Hawaii is home to at least 20 types of nonnative algae. But two kinds, brought to the island for research in the 1970s, are especially noxious—Gracilaria and Eucheuma. They grow rapidly, kill corals and destroy the diversity of the reefs by filling in the nooks and crannies where native sea creatures like to live and hide. "[The algae] takes a healthy diverse system and chops it off right at the knees," says Eric Conklin, the Nature Conservancy's marine science advisor in Hawaii.

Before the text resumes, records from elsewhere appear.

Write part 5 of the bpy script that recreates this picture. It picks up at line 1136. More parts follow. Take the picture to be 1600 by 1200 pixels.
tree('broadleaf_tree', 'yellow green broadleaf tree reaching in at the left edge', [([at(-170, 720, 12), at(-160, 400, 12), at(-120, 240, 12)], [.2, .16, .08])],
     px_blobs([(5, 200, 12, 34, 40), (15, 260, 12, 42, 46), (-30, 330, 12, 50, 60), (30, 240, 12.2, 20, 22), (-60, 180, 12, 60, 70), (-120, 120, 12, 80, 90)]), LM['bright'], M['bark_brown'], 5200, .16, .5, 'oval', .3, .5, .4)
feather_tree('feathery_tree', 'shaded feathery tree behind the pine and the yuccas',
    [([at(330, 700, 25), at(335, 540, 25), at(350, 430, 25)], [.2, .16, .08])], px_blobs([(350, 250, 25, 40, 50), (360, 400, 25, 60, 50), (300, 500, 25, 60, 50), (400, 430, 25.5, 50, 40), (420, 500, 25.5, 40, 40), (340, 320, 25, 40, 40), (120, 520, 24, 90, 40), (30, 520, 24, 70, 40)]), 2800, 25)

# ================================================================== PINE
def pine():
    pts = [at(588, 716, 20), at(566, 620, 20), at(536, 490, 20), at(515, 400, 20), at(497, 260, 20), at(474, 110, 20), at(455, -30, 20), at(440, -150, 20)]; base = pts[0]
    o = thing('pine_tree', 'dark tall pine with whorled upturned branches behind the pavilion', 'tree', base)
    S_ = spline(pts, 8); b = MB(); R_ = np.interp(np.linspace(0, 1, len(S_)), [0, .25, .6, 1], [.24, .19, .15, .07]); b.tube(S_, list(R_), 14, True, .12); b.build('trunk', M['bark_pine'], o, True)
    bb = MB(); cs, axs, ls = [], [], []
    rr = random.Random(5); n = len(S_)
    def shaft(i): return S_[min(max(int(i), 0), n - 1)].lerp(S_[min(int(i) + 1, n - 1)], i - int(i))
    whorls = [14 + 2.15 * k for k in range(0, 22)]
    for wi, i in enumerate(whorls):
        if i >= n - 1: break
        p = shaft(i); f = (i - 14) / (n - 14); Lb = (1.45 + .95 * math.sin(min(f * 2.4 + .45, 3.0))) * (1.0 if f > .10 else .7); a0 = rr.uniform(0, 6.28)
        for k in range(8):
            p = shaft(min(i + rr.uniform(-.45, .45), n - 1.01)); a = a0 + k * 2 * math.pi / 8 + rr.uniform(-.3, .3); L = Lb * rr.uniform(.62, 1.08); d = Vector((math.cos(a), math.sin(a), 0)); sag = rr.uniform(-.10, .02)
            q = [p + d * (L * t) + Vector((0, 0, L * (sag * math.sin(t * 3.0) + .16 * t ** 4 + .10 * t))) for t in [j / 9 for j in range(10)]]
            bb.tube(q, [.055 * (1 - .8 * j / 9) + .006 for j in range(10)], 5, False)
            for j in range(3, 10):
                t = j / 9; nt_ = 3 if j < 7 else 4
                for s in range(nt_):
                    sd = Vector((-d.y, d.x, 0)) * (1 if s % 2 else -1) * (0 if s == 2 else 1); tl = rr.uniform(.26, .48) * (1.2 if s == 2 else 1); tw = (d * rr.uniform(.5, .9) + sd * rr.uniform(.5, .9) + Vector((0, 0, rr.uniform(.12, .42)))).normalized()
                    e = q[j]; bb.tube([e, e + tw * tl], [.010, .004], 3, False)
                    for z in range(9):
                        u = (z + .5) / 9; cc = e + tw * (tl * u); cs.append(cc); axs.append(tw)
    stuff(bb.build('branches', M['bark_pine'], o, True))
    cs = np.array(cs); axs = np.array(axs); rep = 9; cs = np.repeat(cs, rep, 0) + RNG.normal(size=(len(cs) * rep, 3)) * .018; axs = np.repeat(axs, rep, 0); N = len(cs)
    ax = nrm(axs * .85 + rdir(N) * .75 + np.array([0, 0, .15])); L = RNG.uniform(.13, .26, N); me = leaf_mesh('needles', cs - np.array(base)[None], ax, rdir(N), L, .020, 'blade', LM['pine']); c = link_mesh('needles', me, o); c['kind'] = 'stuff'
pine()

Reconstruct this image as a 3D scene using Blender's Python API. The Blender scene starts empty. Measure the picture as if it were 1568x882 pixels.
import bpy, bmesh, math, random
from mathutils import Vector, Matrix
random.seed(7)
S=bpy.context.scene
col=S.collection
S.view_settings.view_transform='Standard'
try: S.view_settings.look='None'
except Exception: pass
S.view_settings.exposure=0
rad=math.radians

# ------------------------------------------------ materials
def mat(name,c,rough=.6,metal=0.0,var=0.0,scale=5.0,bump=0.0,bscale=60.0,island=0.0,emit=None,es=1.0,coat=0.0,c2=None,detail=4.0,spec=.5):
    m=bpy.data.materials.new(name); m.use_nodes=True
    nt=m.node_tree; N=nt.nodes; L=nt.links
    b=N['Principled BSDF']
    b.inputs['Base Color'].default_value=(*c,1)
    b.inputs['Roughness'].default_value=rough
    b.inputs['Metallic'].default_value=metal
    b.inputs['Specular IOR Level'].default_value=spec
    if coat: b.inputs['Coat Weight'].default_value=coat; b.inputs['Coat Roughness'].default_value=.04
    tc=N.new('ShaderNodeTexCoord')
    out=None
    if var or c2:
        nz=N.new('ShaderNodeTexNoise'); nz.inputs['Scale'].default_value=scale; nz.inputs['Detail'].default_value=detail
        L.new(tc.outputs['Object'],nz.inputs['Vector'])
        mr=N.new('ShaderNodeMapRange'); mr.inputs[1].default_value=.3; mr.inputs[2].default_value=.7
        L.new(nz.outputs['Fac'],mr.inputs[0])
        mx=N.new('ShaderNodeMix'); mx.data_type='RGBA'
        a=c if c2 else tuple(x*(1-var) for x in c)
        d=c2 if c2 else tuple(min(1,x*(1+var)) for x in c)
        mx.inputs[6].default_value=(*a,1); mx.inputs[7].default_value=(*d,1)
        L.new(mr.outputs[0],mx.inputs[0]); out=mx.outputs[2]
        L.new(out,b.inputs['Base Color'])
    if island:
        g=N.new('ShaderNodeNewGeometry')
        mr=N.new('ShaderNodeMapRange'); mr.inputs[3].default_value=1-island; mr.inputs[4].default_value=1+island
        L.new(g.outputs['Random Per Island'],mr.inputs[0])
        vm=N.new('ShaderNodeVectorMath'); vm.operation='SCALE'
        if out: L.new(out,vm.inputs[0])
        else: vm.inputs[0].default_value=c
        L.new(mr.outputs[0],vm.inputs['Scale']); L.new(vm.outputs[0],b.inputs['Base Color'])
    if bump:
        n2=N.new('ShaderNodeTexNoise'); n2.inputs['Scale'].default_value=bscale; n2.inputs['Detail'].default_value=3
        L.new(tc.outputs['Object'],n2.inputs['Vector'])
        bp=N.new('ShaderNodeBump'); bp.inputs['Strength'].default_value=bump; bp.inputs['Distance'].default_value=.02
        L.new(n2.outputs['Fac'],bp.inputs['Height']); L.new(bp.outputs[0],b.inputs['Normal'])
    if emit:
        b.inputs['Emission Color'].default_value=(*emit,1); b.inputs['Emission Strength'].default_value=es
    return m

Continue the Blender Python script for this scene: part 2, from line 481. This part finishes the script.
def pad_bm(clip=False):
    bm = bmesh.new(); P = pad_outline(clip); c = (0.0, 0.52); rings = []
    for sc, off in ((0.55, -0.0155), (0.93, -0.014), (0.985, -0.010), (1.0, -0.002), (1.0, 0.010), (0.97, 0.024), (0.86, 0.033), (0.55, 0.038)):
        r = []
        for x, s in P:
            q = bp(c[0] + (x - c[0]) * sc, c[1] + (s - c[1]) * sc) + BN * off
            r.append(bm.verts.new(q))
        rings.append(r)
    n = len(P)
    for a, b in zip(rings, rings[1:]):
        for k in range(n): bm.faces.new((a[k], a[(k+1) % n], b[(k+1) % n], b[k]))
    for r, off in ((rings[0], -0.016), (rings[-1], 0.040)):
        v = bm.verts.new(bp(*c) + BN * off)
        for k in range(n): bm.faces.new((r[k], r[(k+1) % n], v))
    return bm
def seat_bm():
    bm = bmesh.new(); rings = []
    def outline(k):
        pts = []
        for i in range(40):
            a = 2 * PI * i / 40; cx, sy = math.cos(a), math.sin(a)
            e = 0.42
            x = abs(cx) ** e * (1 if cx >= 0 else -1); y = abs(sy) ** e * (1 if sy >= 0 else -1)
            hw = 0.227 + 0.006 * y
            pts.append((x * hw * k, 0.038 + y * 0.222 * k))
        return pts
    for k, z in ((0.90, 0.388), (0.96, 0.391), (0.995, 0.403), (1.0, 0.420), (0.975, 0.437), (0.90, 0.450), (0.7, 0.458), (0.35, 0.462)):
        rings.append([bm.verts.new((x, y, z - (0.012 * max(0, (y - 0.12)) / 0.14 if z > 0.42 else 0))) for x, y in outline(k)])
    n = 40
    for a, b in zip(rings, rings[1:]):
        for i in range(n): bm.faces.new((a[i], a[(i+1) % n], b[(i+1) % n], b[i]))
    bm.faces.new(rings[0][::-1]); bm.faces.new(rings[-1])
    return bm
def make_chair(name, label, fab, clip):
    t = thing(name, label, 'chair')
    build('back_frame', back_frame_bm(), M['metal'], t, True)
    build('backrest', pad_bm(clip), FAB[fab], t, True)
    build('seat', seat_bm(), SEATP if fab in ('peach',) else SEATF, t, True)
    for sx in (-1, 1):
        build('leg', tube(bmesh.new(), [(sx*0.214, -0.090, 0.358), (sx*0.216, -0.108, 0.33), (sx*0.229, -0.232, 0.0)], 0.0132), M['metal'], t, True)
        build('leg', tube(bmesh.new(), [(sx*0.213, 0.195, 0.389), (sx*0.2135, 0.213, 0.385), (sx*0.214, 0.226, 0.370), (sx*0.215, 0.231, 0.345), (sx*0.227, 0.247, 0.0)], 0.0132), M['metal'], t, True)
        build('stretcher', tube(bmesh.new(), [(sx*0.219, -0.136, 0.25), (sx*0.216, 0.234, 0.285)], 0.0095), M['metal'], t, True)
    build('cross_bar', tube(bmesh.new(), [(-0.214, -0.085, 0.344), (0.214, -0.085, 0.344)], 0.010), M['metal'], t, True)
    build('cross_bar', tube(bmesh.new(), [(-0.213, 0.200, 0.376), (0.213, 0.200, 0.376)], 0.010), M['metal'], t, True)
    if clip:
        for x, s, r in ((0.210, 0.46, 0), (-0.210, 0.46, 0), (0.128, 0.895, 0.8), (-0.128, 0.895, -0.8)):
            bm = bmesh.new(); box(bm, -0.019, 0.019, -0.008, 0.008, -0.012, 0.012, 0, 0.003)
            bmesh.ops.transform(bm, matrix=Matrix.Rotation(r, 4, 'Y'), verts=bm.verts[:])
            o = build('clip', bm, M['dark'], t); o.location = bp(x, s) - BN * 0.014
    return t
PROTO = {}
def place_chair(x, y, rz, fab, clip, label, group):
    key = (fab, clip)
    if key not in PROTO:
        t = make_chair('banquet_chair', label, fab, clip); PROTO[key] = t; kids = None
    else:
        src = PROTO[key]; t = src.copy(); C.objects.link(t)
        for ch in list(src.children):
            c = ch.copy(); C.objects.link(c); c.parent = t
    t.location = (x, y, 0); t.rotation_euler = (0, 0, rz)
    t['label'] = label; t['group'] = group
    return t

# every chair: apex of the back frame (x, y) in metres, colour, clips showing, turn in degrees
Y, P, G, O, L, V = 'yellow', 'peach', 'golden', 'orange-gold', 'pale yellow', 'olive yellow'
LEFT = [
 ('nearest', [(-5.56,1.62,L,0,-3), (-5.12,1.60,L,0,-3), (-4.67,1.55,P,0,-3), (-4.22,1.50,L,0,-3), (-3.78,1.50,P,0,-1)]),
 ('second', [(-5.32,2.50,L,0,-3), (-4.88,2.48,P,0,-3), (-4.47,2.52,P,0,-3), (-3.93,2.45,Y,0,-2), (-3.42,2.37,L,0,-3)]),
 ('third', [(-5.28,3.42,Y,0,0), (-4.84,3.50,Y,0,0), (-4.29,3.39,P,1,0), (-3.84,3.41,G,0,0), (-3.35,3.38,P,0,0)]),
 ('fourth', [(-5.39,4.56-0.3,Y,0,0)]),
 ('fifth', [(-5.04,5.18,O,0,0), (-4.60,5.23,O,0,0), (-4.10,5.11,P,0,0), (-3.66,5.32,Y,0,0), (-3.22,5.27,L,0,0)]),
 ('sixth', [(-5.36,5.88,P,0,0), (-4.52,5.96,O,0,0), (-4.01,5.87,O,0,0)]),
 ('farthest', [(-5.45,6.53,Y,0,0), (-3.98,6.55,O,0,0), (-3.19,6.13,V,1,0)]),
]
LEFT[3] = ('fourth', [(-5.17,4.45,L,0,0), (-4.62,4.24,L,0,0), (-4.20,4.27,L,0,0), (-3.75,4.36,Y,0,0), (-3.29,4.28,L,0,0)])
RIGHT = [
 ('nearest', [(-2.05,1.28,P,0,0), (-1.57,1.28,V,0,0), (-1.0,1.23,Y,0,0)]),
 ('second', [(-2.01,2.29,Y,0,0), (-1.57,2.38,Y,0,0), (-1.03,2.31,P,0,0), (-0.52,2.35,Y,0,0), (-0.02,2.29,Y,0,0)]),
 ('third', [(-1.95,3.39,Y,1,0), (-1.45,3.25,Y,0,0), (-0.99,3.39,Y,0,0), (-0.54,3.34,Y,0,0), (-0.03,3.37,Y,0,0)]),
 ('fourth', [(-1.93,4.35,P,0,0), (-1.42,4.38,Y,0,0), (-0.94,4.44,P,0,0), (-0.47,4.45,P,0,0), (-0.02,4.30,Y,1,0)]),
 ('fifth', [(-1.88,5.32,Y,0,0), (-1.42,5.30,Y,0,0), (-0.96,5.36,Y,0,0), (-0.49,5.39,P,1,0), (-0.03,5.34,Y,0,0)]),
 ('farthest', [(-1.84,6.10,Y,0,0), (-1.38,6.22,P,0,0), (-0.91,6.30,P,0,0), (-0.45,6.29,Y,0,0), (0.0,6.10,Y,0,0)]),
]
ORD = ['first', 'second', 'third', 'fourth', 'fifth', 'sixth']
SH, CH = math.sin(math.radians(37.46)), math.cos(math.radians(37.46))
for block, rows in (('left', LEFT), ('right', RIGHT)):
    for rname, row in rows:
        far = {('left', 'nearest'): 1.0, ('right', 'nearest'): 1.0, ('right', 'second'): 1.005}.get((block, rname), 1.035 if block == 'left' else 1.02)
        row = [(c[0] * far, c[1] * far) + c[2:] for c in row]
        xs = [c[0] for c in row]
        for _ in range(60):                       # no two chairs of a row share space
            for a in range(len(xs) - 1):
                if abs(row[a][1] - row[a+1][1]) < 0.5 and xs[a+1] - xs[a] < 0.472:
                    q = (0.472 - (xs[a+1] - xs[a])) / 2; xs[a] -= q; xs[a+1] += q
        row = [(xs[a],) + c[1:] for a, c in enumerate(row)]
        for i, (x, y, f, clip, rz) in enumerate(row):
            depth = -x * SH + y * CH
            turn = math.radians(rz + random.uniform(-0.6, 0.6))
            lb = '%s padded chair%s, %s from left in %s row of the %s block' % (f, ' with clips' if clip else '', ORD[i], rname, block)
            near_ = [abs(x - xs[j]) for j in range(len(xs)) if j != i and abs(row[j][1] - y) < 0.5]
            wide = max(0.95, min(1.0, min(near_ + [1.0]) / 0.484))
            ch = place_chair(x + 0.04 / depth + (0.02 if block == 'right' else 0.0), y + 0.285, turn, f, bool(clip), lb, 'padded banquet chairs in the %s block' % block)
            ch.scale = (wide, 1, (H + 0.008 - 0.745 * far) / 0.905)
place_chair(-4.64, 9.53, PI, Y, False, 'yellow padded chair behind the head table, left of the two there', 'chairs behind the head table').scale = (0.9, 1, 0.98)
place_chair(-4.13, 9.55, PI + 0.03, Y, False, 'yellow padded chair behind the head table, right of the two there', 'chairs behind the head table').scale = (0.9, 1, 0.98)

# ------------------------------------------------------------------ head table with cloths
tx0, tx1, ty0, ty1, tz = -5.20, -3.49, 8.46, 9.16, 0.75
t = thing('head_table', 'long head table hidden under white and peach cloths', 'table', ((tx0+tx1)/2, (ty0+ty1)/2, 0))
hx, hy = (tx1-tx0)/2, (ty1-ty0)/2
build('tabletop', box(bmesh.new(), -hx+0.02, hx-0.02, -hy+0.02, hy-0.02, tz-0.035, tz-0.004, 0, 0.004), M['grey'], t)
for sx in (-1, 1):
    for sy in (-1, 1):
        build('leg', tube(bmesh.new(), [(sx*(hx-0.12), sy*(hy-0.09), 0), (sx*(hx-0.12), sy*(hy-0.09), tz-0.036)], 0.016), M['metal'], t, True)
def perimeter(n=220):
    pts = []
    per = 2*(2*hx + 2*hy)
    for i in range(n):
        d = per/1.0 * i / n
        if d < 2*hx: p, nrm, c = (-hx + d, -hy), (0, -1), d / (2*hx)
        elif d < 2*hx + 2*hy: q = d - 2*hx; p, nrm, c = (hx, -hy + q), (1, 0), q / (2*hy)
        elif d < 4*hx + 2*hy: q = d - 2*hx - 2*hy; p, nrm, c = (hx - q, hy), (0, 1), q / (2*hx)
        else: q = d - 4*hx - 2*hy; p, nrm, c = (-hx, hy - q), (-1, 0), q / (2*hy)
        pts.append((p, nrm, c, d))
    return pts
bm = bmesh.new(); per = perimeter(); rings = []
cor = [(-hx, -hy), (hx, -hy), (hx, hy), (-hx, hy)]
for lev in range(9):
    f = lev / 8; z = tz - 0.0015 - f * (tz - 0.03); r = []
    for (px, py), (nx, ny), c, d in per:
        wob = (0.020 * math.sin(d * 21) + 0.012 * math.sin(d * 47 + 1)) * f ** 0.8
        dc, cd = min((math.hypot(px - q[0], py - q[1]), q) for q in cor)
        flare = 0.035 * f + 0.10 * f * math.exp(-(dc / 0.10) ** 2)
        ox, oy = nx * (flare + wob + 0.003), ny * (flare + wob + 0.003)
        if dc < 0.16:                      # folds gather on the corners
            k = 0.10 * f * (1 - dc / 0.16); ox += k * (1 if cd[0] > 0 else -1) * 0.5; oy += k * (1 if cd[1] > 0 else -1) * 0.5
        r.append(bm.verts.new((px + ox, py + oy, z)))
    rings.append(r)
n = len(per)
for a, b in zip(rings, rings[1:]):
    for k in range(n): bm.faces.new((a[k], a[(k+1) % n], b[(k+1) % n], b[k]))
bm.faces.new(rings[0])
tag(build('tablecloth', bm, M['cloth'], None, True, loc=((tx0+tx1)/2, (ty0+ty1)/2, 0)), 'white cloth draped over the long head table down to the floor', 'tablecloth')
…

The Conservancy has had some success holding community cleanup events where volunteers remove the algae by hand. But no one wants to spend every weekend picking algae off reefs. "We needed something that would basically produce the same effect as these big volunteer events, but that could be operated by a smaller number of people on a very regular basis, and in areas where community cleanups couldn't go," Conklin says.
So, in 2006 Conklin and his colleagues MacGyver-ed an alternative: a giant underwater vacuum. The pump—filched from a gold prospecting machine—sits above water on a floating platform, and the 100-foot hose extends down into the water. "We started off calling it 'The Super Sucker' as a joke," Conklin says. But eventually the name stuck.
The Super Sucker isn't that much faster than hand removal, but it requires a far smaller crew—a couple of divers feed algae into the hose and a few people work on the platform, picking out any by-catch and packing the algae into burlap bags. So far, the Super Sucker has helped restore more than eight hectares of reef.
Removing the algae, however, is only half the battle. To keep it from growing back, Conklin and his colleagues are looking at using native sea urchins, which feed on the algae. "The long-term solution," he says, "is better protection of herbivorous fish."